W głębi obraz Matki Bożej Ostrobramskiej, po prawej Jezus Miłosierny, po lewej św. Jan Paweł II, a w centrum Najświętszy Sakrament. Kaplica. To serce sercańskiego kościoła.
Kaplica Bożego Miłosierdzia w kościele księży sercanów na lubelskim Czechowie powstała pięć lat temu – Wcześniej ludzie zostawali w kościele, by po porannej Mszy św. odmawiać Koronkę do Bożego Miłosierdzia – wspomina ks. Andrzej Gruszka SCJ, proboszcz parafii Dobrego Pasterza. − Pomyślałem, mając też na uwadze nasz zakonny charyzmat − życie duchem miłości i wynagrodzenia, że cudownie byłoby, gdyby Pan Jezus mógł być adorowany w Najświętszym Sakramencie częściej, nie tylko w czasie Mszy św. Wtedy zrodził się pomysł kaplicy z adoracją.
Dar Bożego Miłosierdzia
Proboszcz zaprojektował monstrancję. – To jedyna taka na świecie – chwali się kapłan. – Jest zrobiona na zamówienie. Cały środek jest w kształcie serca, a serce otoczone jest cierniową koroną. Tak jak Pan Jezus objawił się św. Małgorzacie Alacoque – wyjaśnia. Monstrancja jest wysoka i waży 7,5 kg.
Każdego dnia w tygodniu od godz. 7.30 do 18 trwa adoracja. – Najwięcej ludzi przychodzi w czasie koronki. Mamy też relikwie św. Jana Pawła II i św. siostry Faustyny oraz jedynego błogosławionego sercanina, Jana Marii od Krzyża Mendeza − mówi proboszcz. – Ludzie chętnie korzystają też z sakramentu pokuty i pojednania.

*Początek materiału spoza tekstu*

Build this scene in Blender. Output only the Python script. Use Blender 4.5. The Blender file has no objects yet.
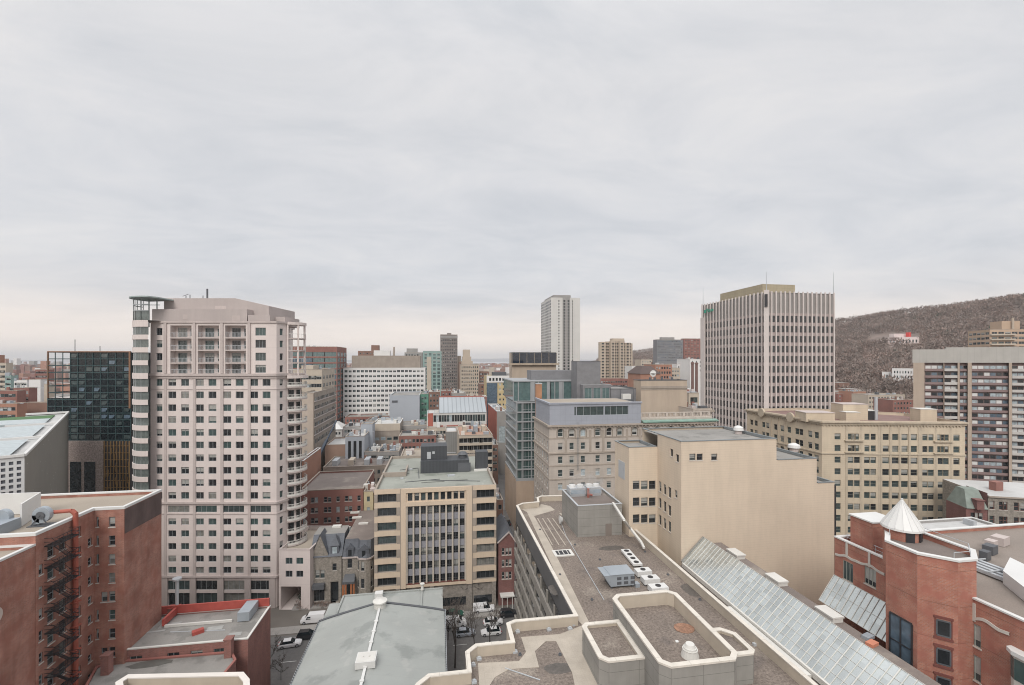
import bpy, math, random
from math import sin, cos, tan, atan, atan2, radians, pi, hypot, sqrt
from mathutils import Vector, noise
random.seed(7)
S = bpy.context.scene
COL = S.collection
# ------------------------------------------------------------ camera, world, sun, exposure
F = 455.1; TH = radians(9.11); HZ = 360.0; CAMZ = 62.0
cam_d = bpy.data.cameras.new('camera'); cam = bpy.data.objects.new('camera', cam_d); COL.objects.link(cam)
cam.location = (0, 0, CAMZ); cam.rotation_euler = (pi/2, 0, -TH)
cam_d.sensor_width = 36; cam_d.lens = 36*F/1024; cam_d.shift_y = (HZ-342.5)/1024
cam_d.clip_start = 0.5; cam_d.clip_end = 60000
S.camera = cam
S.render.resolution_x = 1024; S.render.resolution_y = 685
S.view_settings.view_transform = 'Standard'; S.view_settings.look = 'None'
S.view_settings.gamma = 1; S.view_settings.use_curve_mapping = False
S.view_settings.exposure = 0.43
S.cycles.pixel_filter_type = 'BLACKMAN_HARRIS'; S.cycles.filter_width = 1.05
SUN_EL = radians(42); SUN_AZ = radians(200)
W = bpy.data.worlds.new('World'); S.world = W; W.use_nodes = True
nt = W.node_tree; nt.nodes.clear()
def N(t, typ, **k):
    n = t.nodes.new(typ)
    for a, b in k.items(): setattr(n, a, b)
    return n
def build_world():
    L = nt.links.new
    out = N(nt, 'ShaderNodeOutputWorld'); bg = N(nt, 'ShaderNodeBackground'); bgs = N(nt, 'ShaderNodeBackground')
    sky = N(nt, 'ShaderNodeTexSky'); sky.sky_type = 'NISHITA'; sky.sun_disc = False
    sky.sun_elevation = SUN_EL; sky.sun_rotation = SUN_AZ; sky.air_density = 1.5; sky.dust_density = 3
    L(sky.outputs[0], bgs.inputs[0]); bgs.inputs[1].default_value = 0.05
    tc = N(nt, 'ShaderNodeTexCoord'); sep = N(nt, 'ShaderNodeSeparateXYZ'); L(tc.outputs['Generated'], sep.inputs[0])
    def M(op, a, b=None, c=None):
        n = N(nt, 'ShaderNodeMath', operation=op)
        for i, x in enumerate((a, b, c)):
            if x is None: continue
            if isinstance(x, (int, float)): n.inputs[i].default_value = x
            else: L(x, n.inputs[i])
        return n.outputs[0]
    el = M('MAXIMUM', sep.outputs[2], 0.0)
    den = M('ADD', el, 0.16)
    cx = M('DIVIDE', sep.outputs[0], den); cy = M('DIVIDE', sep.outputs[1], den)
    comb = N(nt, 'ShaderNodeCombineXYZ'); L(cx, comb.inputs[0]); L(cy, comb.inputs[1])
    mp = N(nt, 'ShaderNodeMapping'); mp.inputs['Rotation'].default_value = (0, 0, radians(25)); mp.inputs['Scale'].default_value = (.72, 1.15, 1)
    L(comb.outputs[0], mp.inputs[0])
    n1 = N(nt, 'ShaderNodeTexNoise'); n1.inputs['Scale'].default_value = 1.9; n1.inputs['Detail'].default_value = 10; n1.inputs['Roughness'].default_value = .64; n1.inputs['Distortion'].default_value = .5
    L(mp.outputs[0], n1.inputs['Vector'])
    n2 = N(nt, 'ShaderNodeTexNoise'); n2.inputs['Scale'].default_value = .45; n2.inputs['Detail'].default_value = 4; n2.inputs['Distortion'].default_value = .3
    L(mp.outputs[0], n2.inputs['Vector'])
    mix = M('ADD', M('MULTIPLY', n1.outputs[0], .5), M('MULTIPLY', n2.outputs[0], .5))
    cr = N(nt, 'ShaderNodeValToRGB'); L(mix, cr.inputs[0])
    e = cr.color_ramp.elements
    e[0].position = .38; e[0].color = (.465, .482, .512, 1); e[1].position = .63; e[1].color = (.625, .615, .615, 1)
    m = e.new(.5); m.color = (.548, .553, .572, 1)
    # elevation gain: warm pale band at the horizon, slightly darker bank above it, brighter towards the zenith
    g = N(nt, 'ShaderNodeValToRGB'); L(el, g.inputs[0])
    e = g.color_ramp.elements
    e[0].position = 0; e[0].color = (1.22, 1.12, 1.03, 1)
    e[1].position = 1; e[1].color = (2.7, 2.66, 2.6, 1)
    for p, c in ((.045, (1.24, 1.15, 1.07)), (.10, (1.08, 1.05, 1.03)), (.17, (.99, 1.0, 1.015)), (.30, (1.0, 1.005, 1.015)), (.5, (1.06, 1.05, 1.04)), (.64, (1.12, 1.11, 1.1)), (.72, (1.7, 1.68, 1.65))):
        x = e.new(p); x.color = (*c, 1)
    mm = N(nt, 'ShaderNodeMix', data_type='RGBA', blend_type='MULTIPLY'); mm.inputs[0].default_value = 1
    L(cr.outputs[0], mm.inputs[6]); L(g.outputs[0], mm.inputs[7])
    # clouds fade out in the lowest few degrees
    fl = N(nt, 'ShaderNodeMapRange'); L(el, fl.inputs[0]); fl.inputs[1].default_value = 0.0; fl.inputs[2].default_value = .12
    flat = N(nt, 'ShaderNodeMix', data_type='RGBA'); L(fl.outputs[0], flat.inputs[0]); flat.inputs[6].default_value = (.90, .79, .70, 1); L(mm.outputs[2], flat.inputs[7])
    L(flat.outputs[2], bg.inputs[0]); bg.inputs[1].default_value = 1.0
    ms = N(nt, 'ShaderNodeMixShader'); ms.inputs[0].default_value = .94
    L(bgs.outputs[0], ms.inputs[1]); L(bg.outputs[0], ms.inputs[2]); L(ms.outputs[0], out.inputs[0])
build_world()
sd = bpy.data.lights.new('sun', 'SUN'); sd.energy = 1.5; sd.angle = radians(24); sd.color = (1, .96, .9)
sun = bpy.data.objects.new('sun', sd); COL.objects.link(sun)
sun.rotation_euler = Vector((-sin(SUN_AZ)*cos(SUN_EL), -cos(SUN_AZ)*cos(SUN_EL), -sin(SUN_EL))).to_track_quat('-Z', 'Y').to_euler()

# ------------------------------------------------------------ survey helpers: bearings to ground coordinates
def az(px): return atan((px-512)/F)+TH
def dirv(px): a = az(px); return Vector((sin(a), cos(a)))
def depth_of(x, y): return x*sin(TH)+y*cos(TH)
def P(px, py, z):                       # point of the sight line at height z
    D = (CAMZ-z)*F/(py-HZ); r = (px-512)/F
    return Vector((D*(r*cos(TH)+sin(TH)), D*(cos(TH)-r*sin(TH)), z))
def PD(px, D):                          # ground point at camera depth D
    r = (px-512)/F
    return Vector((D*(r*cos(TH)+sin(TH)), D*(cos(TH)-r*sin(TH))))
def zat(py, x, y): return CAMZ+(HZ-py)/F*depth_of(x, y)
def XY(px, Y): return Vector((Y*tan(az(px)), Y))
def XX(px, X): return Vector((X, X/tan(az(px))))
def on_line(px, A, d):                  # sight line meets A + t d
    v = dirv(px); den = v.x*d.y-v.y*d.x
    t = (v.y*A.x-v.x*A.y)/den
    return A+d*t
def plan(p0, p1, c, back=None, depth=None, side='L', phi=0):
    """rectangle in plan: front left and right bearings, distance of the front, back corner bearing or depth, turned by phi degrees"""
    ph = radians(phi); u = Vector((cos(ph), sin(ph))); v = Vector((-sin(ph), cos(ph)))
    O = v*c
    A = on_line(p0, O, u); B = on_line(p1, O, u)
    if depth is None:
        q = A if side == 'L' else B
        depth = (on_line(back, q, v)-q).dot(v)
    return [A, B, B+v*depth, A+v*depth]

# ------------------------------------------------------------ materials
MATS = {}
def mat(name, col, rough=.85, var=.12, vs=.25, streak=0, fine=.0, fs=6, joint=None, jcol=.7, brick=False, metal=0, bump=0, spec=.5, col2=None, patch=None, cell=None):
    if name in MATS: return MATS[name]
    m = bpy.data.materials.new(name); m.use_nodes = True; t = m.node_tree; b = t.nodes['Principled BSDF']; L = t.links.new
    b.inputs['Roughness'].default_value = rough; b.inputs['Metallic'].default_value = metal; b.inputs['Specular IOR Level'].default_value = spec
    uv = N(t, 'ShaderNodeUVMap'); uv.uv_map = 'UVMap'
    c = N(t, 'ShaderNodeRGB'); c.outputs[0].default_value = (*col, 1); cur = c.outputs[0]
    def noise_(scale, detail=4, sc=(1, 1, 1), rough=.55):
        mp = N(t, 'ShaderNodeMapping'); mp.inputs['Scale'].default_value = sc; L(uv.outputs[0], mp.inputs[0])
        n = N(t, 'ShaderNodeTexNoise'); n.inputs['Scale'].default_value = scale; n.inputs['Detail'].default_value = detail; n.inputs['Roughness'].default_value = rough; L(mp.outputs[0], n.inputs['Vector'])
        return n.outputs[0]
    def mul(cur, fac, lo, hi, a=.3, z=.7):
        mr = N(t, 'ShaderNodeMapRange'); L(fac, mr.inputs[0]); mr.inputs[1].default_value = a; mr.inputs[2].default_value = z; mr.inputs[3].default_value = lo; mr.inputs[4].default_value = hi
        x = N(t, 'ShaderNodeVectorMath', operation='SCALE'); L(cur, x.inputs[0]); L(mr.outputs[0], x.inputs[3]); return x.outputs[0]
    def mixc(cur, other, fac, a, z, amt=1):
        mr = N(t, 'ShaderNodeMapRange'); L(fac, mr.inputs[0]); mr.inputs[1].default_value = a; mr.inputs[2].default_value = z; mr.inputs[4].default_value = amt
        x = N(t, 'ShaderNodeMix', data_type='RGBA'); L(mr.outputs[0], x.inputs[0]); L(cur, x.inputs[6]); x.inputs[7].default_value = (*other, 1); return x.outputs[2]
    if brick:
        br = N(t, 'ShaderNodeTexBrick'); L(uv.outputs[0], br.inputs['Vector']); br.inputs['Scale'].default_value = 1
        br.inputs['Brick Width'].default_value = .42; br.inputs['Row Height'].default_value = .15; br.inputs['Mortar Size'].default_value = .02; br.inputs['Bias'].default_value = -.1
        br.inputs['Color1'].default_value = (*[x*.85 for x in col], 1); br.inputs['Color2'].default_value = (*[min(1, x*1.15) for x in col], 1)
        mo = sum(col)/3; br.inputs['Mortar'].default_value = (*[x*.6+mo*.55 for x in col], 1)
        cur = br.outputs[0]
    if col2 is not None: cur = mixc(cur, col2, noise_(vs*1.7, 5), .42, .62)
    if patch is not None:
        for k, (pc, ps, a) in enumerate(patch): cur = mixc(cur, pc, noise_(ps, 6, (1, 1, 1), .62), a, a+.07, .75)
    if var: cur = mul(cur, noise_(vs), 1-var, 1+var)
    if cell:
        dv_ = N(t, 'ShaderNodeVectorMath', operation='DIVIDE'); L(uv.outputs[0], dv_.inputs[0]); dv_.inputs[1].default_value = (cell[0], cell[1], 1)
        fl_ = N(t, 'ShaderNodeVectorMath', operation='FLOOR'); L(dv_.outputs[0], fl_.inputs[0]); wn_ = N(t, 'ShaderNodeTexWhiteNoise'); wn_.noise_dimensions = '2D'; L(fl_.outputs[0], wn_.inputs['Vector']); cur = mul(cur, wn_.outputs['Value'], 1-cell[2], 1+cell[2], 0, 1)
    if streak: cur = mul(cur, noise_(.55, 6, (1, .12, 1), .7), 1-streak*.55, 1+streak*.15, .35, .6)
    if fine: cur = mul(cur, noise_(fs, 3, rough=.8), 1-fine, 1+fine)
    if joint:
        sp = N(t, 'ShaderNodeSeparateXYZ'); L(uv.outputs[0], sp.inputs[0]); fac = None
        for i, (per, wd) in enumerate(joint):
            if not per: continue
            d = N(t, 'ShaderNodeMath', operation='DIVIDE'); L(sp.outputs[i], d.inputs[0]); d.inputs[1].default_value = per
            f_ = N(t, 'ShaderNodeMath', operation='FRACT'); L(d.outputs[0], f_.inputs[0])
            l = N(t, 'ShaderNodeMath', operation='LESS_THAN'); L(f_.outputs[0], l.inputs[0]); l.inputs[1].default_value = wd/per
            if fac is None: fac = l.outputs[0]
            else:
                mx = N(t, 'ShaderNodeMath', operation='MAXIMUM'); L(fac, mx.inputs[0]); L(l.outputs[0], mx.inputs[1]); fac = mx.outputs[0]
        if fac is not None: cur = mul(cur, fac, 1, jcol, 0, 1)
    L(cur, b.inputs['Base Color'])
    if bump:
        bp = N(t, 'ShaderNodeBump'); bp.inputs['Strength'].default_value = bump; bp.inputs['Distance'].default_value = .1; L(noise_(fs, 3), bp.inputs['Height']); L(bp.outputs[0], b.inputs['Normal'])
    MATS[name] = m; return m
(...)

W konfesjonale przy kaplicy każdego dnia od godz. 15 do 18 pełni dyżur któryś z kapłanów posługujących w parafii. – Jest nas na szczęście kilku, więc każdy, kto przychodzi na adorację, ma możliwość skorzystania z daru Bożego miłosierdzia.
Od początku posługi na terenie Lublina sercanie próbują do duszpasterstwa wprowadzić charyzmat zgromadzenia. – Stąd też adoracje wynagradzające za grzechy każdego człowieka z osobna, ale również za grzechy całego świata – wyjaśnia ks. Gruszka.
Dla każdego coś
Budowa sercańskiego kościoła rozpoczęła się w 1987 roku. Po 25 latach, w 2012 roku, świątynia została konsekrowana. W tym czasie z parafii wyszło dwanaście powołań: pięciu sercanów, jeden jezuita i sześć sióstr zakonnych. Od początku swojej działalności duszpasterskiej księża prowadzą Sercańską Wspólnotę Świeckich. – Franciszkanie mają swój trzeci zakon, my mamy wspólnotę świeckich – tłumaczy ks. Andrzej. Oprócz tego jest też miejsce na formację młodych. – W każdej z sercańskich parafii, oczywiście także u nas, działa Ruch Sercańskiej Młodzieży. Przez trzy lata młodzi przygotowują się do wstąpienia do wspólnoty, są kandydatami, a później włącza ich się do rodziny sercańskiej. Otrzymują wtedy specjalny sercański krzyż.